Re: the Ozzies prepare to do battle

Posted by In the crowd on January 04, 2004 at 20:46:51

In Reply to: the Ozzies prepare to do battle posted by exer on January 04, 2004 at 14:32:52:

As the two Ozzie Shielas, Lydia, a staunch Lutheran, and Eva a staunch former church-goer who went to church 5 times a week, owned 10 versions of the Holy Bible & marked them all yellow with both markers & her own studious sweat, as these two Shielas fit through the ropes & eye each other in the Ring, the hush begins to settle in the crowd.

Amongst the "great cloud of witnesses" watching from the heavenlies are, understandably, several Ozzies. Well, not that many, being most secular desecendants of some of England's worst criminals, beer-drinking, fly-swatting Abo-hating bastards that they are, no...there are not many Ozzies in the crowd,but from the smell of beer in the place, you really would swear this was central Adelaide during the height of summer.


Wait! that beer is from one Martin Luther, who has just staggered drunk into his seat.Yes, folks, tho Luther unfortunately went rather ape-shit over the Jews, he was after all a great German beer drinker who would rather un-Protestantly fill his belly so full of beer that he couldn't keep his monk's rope tied any more, which is very likely the real reason he quit being a monk & became the World's most infamous Protestant.

So now we see Luther stumbling over a skinny man in a white robe.

Luther: Ach! Was in himmel? Ist dis seat taken?

Ghandi: No, you may seat here. You may also punch me & slap me if you wish, and I will smile & say nothing.

Luther: I just might do dat! Are you Catholic?

Ghandi: Would I be here in heaven if I were?

Luther: Dis ist not heaven. Dis is a neutral spirtual boxing place.

Ghandi: Ah, then that would explain the presence of Pakistanis.

Luther: You're Ghandi, aren't you? Mahatma Ghandi, the little guy who starved himself all the time. (Pats his own roturnd belly.)

Ghandi: (offering his hand.) Yes, pleased to meet you. What are you doing here?

Luther: I'm here to see ein good Lutheren girl, Lydia, sock it to that heathen heretic, Eva St. Luke's.

Ghandi: Eva St. John. Actually named after the only Gospel she will still quote. I am Eva's spirit helper. Are you Lydia's spirit helper?

Luther: Ach! Ve Protestants do not belief in spirit helpers. I'm just here to watch. (Jumps to his feet.) LYDIA! You give it to that wench for me, you hear? Get her good! She accused me of murdering 1,000,000 Peasants in the Peasants' Revolt!

Ghandi: You really did that?

Luther: (sighs) No.

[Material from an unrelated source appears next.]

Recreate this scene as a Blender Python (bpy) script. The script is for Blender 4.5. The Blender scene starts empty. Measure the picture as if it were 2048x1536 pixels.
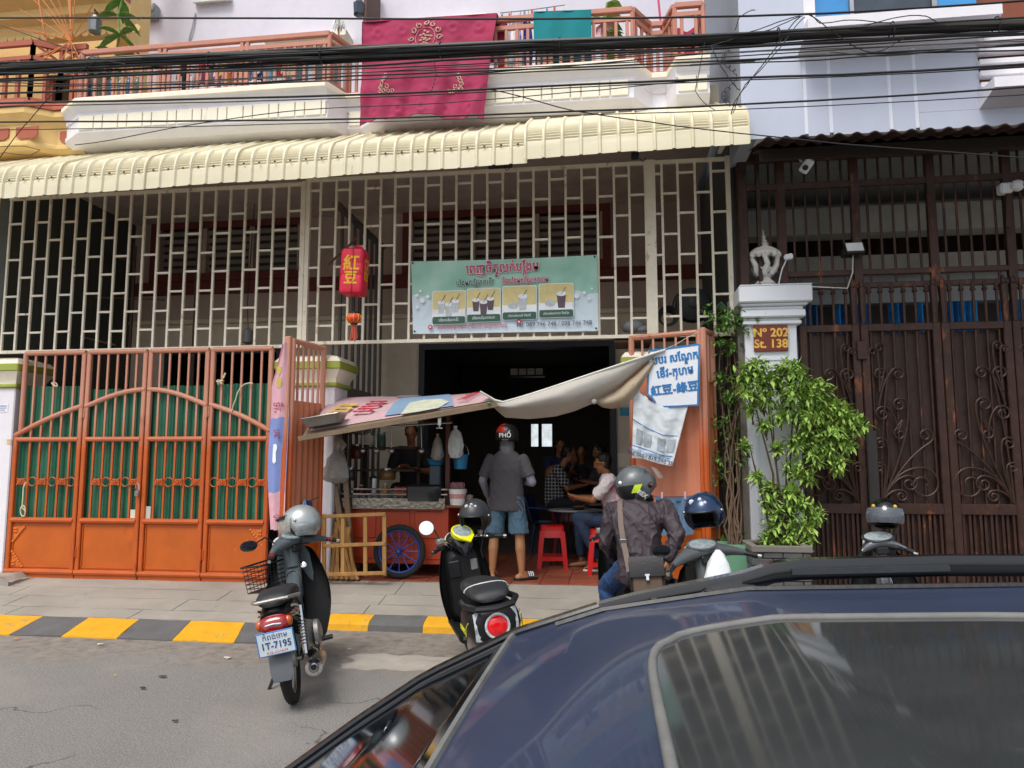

I didn't. All I said to the German princes was, "Kill them like dogs."

Ghandi: Ah, I understand....

Luther: How could you, you pacifist worm, laying on the ground & letting the British punch you?

Ghandi: Ah, I belonged to a Hindu-Muslim sect, & I got the idea into my bald little head that India must be preserved as one nation at all costs. Call it pride, whatever. I figured being a Hindu-Muslim I'd appeal to both Hindus & Muslims .... (sighs)

Luther: And?

Ghandi: Yeah, about a million died because I tried holding India together instead of letting them go their own ways.

Luther: No way!

Ghandi: Way.

Luther: So you an' me.... we both made our, well, little mistakes. Oh wait! Look! The fight is starting.

(Both Ghandi & Luther begin shouting, and leap to their feet, cheering their respective Shielas.)